>> BEGIN Dataset extract
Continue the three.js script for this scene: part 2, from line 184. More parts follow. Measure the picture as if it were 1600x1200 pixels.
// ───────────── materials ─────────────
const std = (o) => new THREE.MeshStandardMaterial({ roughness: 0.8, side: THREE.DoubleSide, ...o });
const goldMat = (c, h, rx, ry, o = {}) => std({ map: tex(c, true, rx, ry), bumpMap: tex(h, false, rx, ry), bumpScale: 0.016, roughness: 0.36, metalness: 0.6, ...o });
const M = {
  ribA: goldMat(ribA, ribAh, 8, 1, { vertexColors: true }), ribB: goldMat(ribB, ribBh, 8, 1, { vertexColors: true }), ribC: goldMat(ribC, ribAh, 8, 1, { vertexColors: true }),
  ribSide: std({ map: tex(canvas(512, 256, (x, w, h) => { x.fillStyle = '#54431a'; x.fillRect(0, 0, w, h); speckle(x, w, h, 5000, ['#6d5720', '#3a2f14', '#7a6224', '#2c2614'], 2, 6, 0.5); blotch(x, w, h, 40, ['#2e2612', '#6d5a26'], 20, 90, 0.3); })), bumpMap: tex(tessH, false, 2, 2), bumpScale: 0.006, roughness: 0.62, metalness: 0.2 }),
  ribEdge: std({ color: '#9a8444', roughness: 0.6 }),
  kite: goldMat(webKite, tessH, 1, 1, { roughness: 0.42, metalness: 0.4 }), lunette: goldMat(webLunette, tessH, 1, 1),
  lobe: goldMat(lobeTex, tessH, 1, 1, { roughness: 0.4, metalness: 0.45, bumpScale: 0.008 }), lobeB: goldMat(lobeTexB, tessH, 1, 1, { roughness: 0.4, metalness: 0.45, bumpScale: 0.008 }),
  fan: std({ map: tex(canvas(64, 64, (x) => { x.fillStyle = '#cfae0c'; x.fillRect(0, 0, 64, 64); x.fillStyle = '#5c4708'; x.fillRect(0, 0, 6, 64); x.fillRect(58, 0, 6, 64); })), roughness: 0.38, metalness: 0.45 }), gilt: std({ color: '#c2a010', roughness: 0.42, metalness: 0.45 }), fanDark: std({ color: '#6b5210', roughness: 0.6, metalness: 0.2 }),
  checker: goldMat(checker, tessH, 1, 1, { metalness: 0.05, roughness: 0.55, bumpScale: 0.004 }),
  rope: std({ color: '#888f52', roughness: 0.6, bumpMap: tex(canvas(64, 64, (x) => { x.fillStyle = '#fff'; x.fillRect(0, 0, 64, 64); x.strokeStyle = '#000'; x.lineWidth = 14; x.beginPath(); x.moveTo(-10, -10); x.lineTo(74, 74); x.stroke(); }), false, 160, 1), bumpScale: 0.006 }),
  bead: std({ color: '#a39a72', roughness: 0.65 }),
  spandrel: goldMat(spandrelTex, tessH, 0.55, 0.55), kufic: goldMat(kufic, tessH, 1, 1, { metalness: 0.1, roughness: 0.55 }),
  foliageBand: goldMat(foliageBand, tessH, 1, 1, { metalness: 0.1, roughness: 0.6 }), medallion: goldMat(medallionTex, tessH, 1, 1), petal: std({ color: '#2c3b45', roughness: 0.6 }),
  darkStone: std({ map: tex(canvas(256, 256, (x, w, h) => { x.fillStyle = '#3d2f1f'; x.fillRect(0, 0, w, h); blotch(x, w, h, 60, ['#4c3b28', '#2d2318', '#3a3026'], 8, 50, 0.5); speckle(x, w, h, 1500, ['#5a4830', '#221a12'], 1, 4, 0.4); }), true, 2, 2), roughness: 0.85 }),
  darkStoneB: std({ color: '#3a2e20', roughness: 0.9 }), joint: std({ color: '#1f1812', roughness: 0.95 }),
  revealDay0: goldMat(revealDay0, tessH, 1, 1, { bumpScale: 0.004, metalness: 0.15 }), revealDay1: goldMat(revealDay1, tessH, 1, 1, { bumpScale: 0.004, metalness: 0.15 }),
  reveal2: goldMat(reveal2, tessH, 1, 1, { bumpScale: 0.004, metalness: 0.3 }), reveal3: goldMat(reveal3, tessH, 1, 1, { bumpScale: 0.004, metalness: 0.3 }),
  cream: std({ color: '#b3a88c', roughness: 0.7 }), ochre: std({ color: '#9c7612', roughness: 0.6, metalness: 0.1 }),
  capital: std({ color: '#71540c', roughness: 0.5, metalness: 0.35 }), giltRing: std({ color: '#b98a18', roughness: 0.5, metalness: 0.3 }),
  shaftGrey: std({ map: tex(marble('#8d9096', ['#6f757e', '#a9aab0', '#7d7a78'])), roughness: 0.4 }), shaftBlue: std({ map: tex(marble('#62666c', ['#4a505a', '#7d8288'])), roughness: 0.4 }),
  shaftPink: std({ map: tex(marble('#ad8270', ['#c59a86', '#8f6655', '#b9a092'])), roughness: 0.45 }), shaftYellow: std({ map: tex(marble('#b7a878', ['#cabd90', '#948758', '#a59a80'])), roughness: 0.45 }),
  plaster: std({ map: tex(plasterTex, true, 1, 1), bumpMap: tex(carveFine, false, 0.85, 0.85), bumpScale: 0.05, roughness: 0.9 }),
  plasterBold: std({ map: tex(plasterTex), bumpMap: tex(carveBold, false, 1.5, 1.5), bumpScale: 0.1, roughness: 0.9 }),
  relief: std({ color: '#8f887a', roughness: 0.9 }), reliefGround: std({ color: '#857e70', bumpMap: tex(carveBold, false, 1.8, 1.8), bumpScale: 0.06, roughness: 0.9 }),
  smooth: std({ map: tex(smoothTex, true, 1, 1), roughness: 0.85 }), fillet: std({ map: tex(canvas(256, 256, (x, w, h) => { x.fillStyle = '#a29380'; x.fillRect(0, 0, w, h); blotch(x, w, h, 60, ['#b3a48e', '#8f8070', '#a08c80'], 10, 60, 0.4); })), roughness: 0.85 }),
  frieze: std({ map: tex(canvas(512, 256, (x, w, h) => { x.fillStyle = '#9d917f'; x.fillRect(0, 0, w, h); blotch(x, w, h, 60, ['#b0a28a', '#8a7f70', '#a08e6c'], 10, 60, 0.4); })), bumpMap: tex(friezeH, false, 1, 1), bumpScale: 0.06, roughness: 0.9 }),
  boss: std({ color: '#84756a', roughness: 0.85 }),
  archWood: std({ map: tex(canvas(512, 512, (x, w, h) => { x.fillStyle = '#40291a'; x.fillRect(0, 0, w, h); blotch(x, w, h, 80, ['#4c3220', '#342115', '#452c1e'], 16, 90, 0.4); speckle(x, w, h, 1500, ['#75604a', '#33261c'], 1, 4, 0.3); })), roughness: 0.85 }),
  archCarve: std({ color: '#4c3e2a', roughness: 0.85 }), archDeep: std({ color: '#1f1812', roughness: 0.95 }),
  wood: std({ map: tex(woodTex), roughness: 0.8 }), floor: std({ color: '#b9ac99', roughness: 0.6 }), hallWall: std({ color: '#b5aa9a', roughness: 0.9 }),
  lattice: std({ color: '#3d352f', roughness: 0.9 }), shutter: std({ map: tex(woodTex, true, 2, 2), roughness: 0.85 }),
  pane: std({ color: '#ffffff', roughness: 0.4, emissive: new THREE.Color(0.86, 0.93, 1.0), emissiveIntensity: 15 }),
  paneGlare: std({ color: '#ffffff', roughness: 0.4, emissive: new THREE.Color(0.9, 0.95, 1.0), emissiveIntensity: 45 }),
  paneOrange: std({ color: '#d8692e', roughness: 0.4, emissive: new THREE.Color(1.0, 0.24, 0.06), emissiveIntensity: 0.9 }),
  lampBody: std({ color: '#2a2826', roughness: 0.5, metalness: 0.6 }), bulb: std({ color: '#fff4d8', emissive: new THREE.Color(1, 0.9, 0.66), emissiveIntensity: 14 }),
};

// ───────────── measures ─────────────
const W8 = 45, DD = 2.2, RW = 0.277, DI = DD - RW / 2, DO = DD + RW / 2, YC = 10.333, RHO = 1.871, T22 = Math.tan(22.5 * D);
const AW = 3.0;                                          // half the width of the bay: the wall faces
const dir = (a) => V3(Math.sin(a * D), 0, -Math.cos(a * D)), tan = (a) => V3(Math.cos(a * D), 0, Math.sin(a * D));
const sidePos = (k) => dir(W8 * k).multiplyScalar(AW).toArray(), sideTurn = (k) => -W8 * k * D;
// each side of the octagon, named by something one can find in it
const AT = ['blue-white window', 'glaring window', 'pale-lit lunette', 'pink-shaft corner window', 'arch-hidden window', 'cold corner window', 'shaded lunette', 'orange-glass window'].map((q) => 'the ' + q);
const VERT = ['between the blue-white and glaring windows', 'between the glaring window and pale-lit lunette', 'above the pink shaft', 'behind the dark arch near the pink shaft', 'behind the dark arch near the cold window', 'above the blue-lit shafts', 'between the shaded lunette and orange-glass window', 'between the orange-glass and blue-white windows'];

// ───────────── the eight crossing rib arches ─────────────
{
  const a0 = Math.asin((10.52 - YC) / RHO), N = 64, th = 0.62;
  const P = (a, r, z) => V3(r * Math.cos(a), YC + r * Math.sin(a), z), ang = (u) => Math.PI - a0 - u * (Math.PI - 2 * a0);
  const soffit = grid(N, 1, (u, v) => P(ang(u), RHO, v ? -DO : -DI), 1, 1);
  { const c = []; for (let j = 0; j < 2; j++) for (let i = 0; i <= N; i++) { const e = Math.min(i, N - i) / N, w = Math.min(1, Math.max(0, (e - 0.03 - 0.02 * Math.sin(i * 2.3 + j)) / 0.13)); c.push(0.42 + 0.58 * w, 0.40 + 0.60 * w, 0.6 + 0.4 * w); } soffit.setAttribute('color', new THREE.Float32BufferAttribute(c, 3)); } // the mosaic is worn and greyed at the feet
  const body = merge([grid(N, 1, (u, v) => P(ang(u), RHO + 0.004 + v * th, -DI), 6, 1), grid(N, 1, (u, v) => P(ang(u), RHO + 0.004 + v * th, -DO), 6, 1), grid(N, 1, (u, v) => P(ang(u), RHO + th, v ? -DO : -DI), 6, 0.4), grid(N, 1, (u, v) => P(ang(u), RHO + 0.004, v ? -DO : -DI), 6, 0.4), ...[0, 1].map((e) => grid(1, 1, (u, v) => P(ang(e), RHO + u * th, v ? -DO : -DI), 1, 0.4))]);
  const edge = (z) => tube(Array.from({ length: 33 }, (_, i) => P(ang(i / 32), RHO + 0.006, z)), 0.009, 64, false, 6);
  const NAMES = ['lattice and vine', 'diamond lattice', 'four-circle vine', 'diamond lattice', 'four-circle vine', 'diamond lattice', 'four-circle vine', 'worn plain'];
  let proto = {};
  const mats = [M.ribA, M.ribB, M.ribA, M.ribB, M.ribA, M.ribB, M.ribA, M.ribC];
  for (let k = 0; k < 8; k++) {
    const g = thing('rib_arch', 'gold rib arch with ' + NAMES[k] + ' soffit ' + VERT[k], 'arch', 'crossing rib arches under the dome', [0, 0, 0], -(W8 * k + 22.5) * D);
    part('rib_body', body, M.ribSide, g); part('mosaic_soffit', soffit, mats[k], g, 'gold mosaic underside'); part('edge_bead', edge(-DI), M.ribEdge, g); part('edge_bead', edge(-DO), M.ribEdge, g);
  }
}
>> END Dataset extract
:: Directive ::
Output the section opening with the line that has "at the feet" and closing with the line that has "const g = thing('rib_arch', 'gold". Keep both end lines and leave out the rest.

:: Written reply ::
  { const c = []; for (let j = 0; j < 2; j++) for (let i = 0; i <= N; i++) { const e = Math.min(i, N - i) / N, w = Math.min(1, Math.max(0, (e - 0.03 - 0.02 * Math.sin(i * 2.3 + j)) / 0.13)); c.push(0.42 + 0.58 * w, 0.40 + 0.60 * w, 0.6 + 0.4 * w); } soffit.setAttribute('color', new THREE.Float32BufferAttribute(c, 3)); } // the mosaic is worn and greyed at the feet
  const body = merge([grid(N, 1, (u, v) => P(ang(u), RHO + 0.004 + v * th, -DI), 6, 1), grid(N, 1, (u, v) => P(ang(u), RHO + 0.004 + v * th, -DO), 6, 1), grid(N, 1, (u, v) => P(ang(u), RHO + th, v ? -DO : -DI), 6, 0.4), grid(N, 1, (u, v) => P(ang(u), RHO + 0.004, v ? -DO : -DI), 6, 0.4), ...[0, 1].map((e) => grid(1, 1, (u, v) => P(ang(e), RHO + u * th, v ? -DO : -DI), 1, 0.4))]);
  const edge = (z) => tube(Array.from({ length: 33 }, (_, i) => P(ang(i / 32), RHO + 0.006, z)), 0.009, 64, false, 6);
  const NAMES = ['lattice and vine', 'diamond lattice', 'four-circle vine', 'diamond lattice', 'four-circle vine', 'diamond lattice', 'four-circle vine', 'worn plain'];
  let proto = {};
  const mats = [M.ribA, M.ribB, M.ribA, M.ribB, M.ribA, M.ribB, M.ribA, M.ribC];
  for (let k = 0; k < 8; k++) {
    const g = thing('rib_arch', 'gold rib arch with ' + NAMES[k] + ' soffit ' + VERT[k], 'arch', 'crossing rib arches under the dome', [0, 0, 0], -(W8 * k + 22.5) * D);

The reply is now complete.